Shelves are empty in Venezuelan supermarkets as an increasingly dire economic crisis grips the country and leads to widespread shortages of basic goods.

 

The South American nation’s labour minister Oswaldo Vera said the government would take over operations at the plant, now in the hands of 971 workers.

President Nicolás Maduro said his government would support the workers with public funds and criticised Kimberly-Clark’s role in what he claims is an international plot to sabotage Venezuela’s economy and topple his socialist government.

Kimberly-Clark, whose products include nappies and tissues, said it was appropriate to halt its two-decade long operations. The firm said it was unable to obtain raw materials or hard currency, while soaring inflation in Venezuela further exacerbated the situation.

“If the Venezuelan government takes control of Kimberly-Clark facilities and operations, it will be responsible for the wellbeing of workers and the physical assets, equipment and machinery in the facilities going forward,” it said in a statement.

A number of other multinational corporations, including Procter & Gamble and General Mills, have also scaled back their operations in Venezuela amid an increasingly dire economic situation.

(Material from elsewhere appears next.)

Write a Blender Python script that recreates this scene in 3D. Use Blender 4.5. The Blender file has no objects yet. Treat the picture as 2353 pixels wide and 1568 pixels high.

Despite sitting on the largest oil reserves in the world, the OPEC nation’s economy has been in decline since 2014, boasts the world’s highest inflation and is plagued by widespread shortages of basic goods.

The government announced last month it would begin distributing food directly to families in the capital Caracas as food shortages brought hungry protestors out in droves every day.

In May, Maduro declared a state of emergency to give him more powers to deal with the spiralling economy, sent into a deeper crash amid the slump in oil prices.

But critics argue that almost two decades worth of failed socialist economic policies are the main factor in Venezuela’s decline.

A coalition of opposition parties, hailing from across the political spectrum, are seeking a recall of the increasingly unpopular leader.

But Maduro claims he and his government are the target of an “economic war” waged with US backing.